WPS Resources Corporation, Peoples Energy Corporation and certain of their respective directors and executive officers may be deemed to be participants in the solicitation of proxies from shareholders in connection with the proposed transaction under the rules of the SEC. Information about the directors and executive officers of WPS Resources Corporation may be found in its 2005 Annual Report on Form 10-K filed with the SEC on February 28, 2006 and definitive proxy statement relating to its 2006 Annual Meeting of Shareholders filed with the SEC on April 7, 2006. Information about the directors and executive officers of Peoples Energy Corporation may be found in its Amendment No. 1 to its 2005 Annual Report on Form 10-K filed with the SEC on December 14, 2005 and definitive proxy statement relating to its 2006 Annual Meeting of Shareholders filed with the SEC on January 1, 2006. These documents can be obtained free of charge from the sources indicated above.
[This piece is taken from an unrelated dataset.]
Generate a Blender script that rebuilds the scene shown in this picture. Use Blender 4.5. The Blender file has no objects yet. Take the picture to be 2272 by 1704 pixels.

Additional information regarding the interests of these participants will also be included in the joint proxy statement/prospectus regarding the proposed transaction when it becomes available.

Non-Solicitation

This communication shall not constitute an offer to sell or the solicitation of an offer to sell or the solicitation of an offer to buy any securities, nor shall there be any sale of securities in any jurisdiction in which such offer, solicitation or sale would be unlawful prior to registration or qualification under the securities laws of any such jurisdiction. No offer of securities shall be made except by means of a prospectus meeting the requirements of Section 10 of the Securities Act of 1933, as amended.